308 neck advise

Discussion in 'Rifles, Bullets, Barrels & Ballistics' started by pvanwyk, May 31, 2006.

  1. pvanwyk

    pvanwyk Active Member

    Dec 23, 2004
    Busy fitting a new barrel to my 308 and would appreciate any advise regarding the neck size that should be cut, and the reasons why.

    Will be shooting 168gr SMK's, Lapua brass, can neck turn if required.
  2. Coyoter

    Coyoter Well-Known Member

    Nov 10, 2001
    "Busy fitting a new barrel to my 308"

    Then you already have the new barrel?
    There are only a few reasons to neck turn. If you get a tight necked chamber, then you turn to get .004 (I think) clearance on the chamber for minimal working of the case neck. Shoot, bump the neck back down with a neck die, seat a bullet and shoot again.
    If your chamber isn't small enough that you have to turn to make the brass fit, then you're where I am.
    I turn for the obvious reason of consistant neck tension, and to give uniform tension when using a bushing style neck die. Forgive me if this is elementary, but a bushing die pushes the imperfections of your case neck to the inside, if you don't turn then your tensions will be way further off than if you'd simply used an expander ball style of die. Turned and using a bushing die is more even than not turning and using an expander ball, but probably the same as if you turned and use and expander ball.
    Why turn then? For one, less work on the brass. You're taking it from chamber diameter to .003 smaller than the bullet diameter you're shooting rather than to .010 and then expanding it back out to .005 smaller with the ball.
    Two is that Redding Competition dies utalize the bushings and are outstanding dies. With their setup, I get no discernable neck runout and only about .002" bullet runout.
    How much to trim off?
    What I was told and therefore have always done, is to leave the brass as thick as possible with no low spots on 90% of the brass you turn. For my .243 I seem to recall that left me with .014 wall thickness, but don't hold me to that. From there I figured the wall thickness, bullet diameter, neck tension of .003" and ordered 3 bushings, the one I thought I'd need and the ones to either side of it, for my Redding die. It seems to have worked out:)
    Hope all that helps.

  3. Bart B

    Bart B Well-Known Member

    Dec 25, 2005
    I'd get a chamber neck diameter of about .345-inch. That way you can use virtually any cartridge case; thick or thin neck walled. Such chamber neck diameters have been used with cases having .012-inch thick neck walls to shoot many, many sub half-MOA 10+ shot groups through 800 yards. Which pretty much dispels the theory that tight necks have to be used if best accuracy is an objective.

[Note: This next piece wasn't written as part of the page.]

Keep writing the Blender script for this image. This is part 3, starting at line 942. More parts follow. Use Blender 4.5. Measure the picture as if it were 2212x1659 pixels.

    One nice thing about having lots of clearance around the loaded round's case neck is if it's not pretty straight, it still won't bear against the chamber neck wall which can cause accuracy problems.

    A normal SAAMI chamber reamer at the minimum specs should do fine. Be sure to have chamber headspace set to between 1.630- and 1.631-inch.
  4. Desert Fox

    Desert Fox Well-Known Member

    Jan 31, 2002
    Mine has .343 neck. It's an Obermeyer design reamer for 175 grain bullet. Shoot's Sierra or Nosler 168 very well. 155 Scenar is even better. Use strickly Federal gold medal match brass, neck turned just for uniformity. My barrel is Pac-Nor Supermatch 12 twist 3 grove.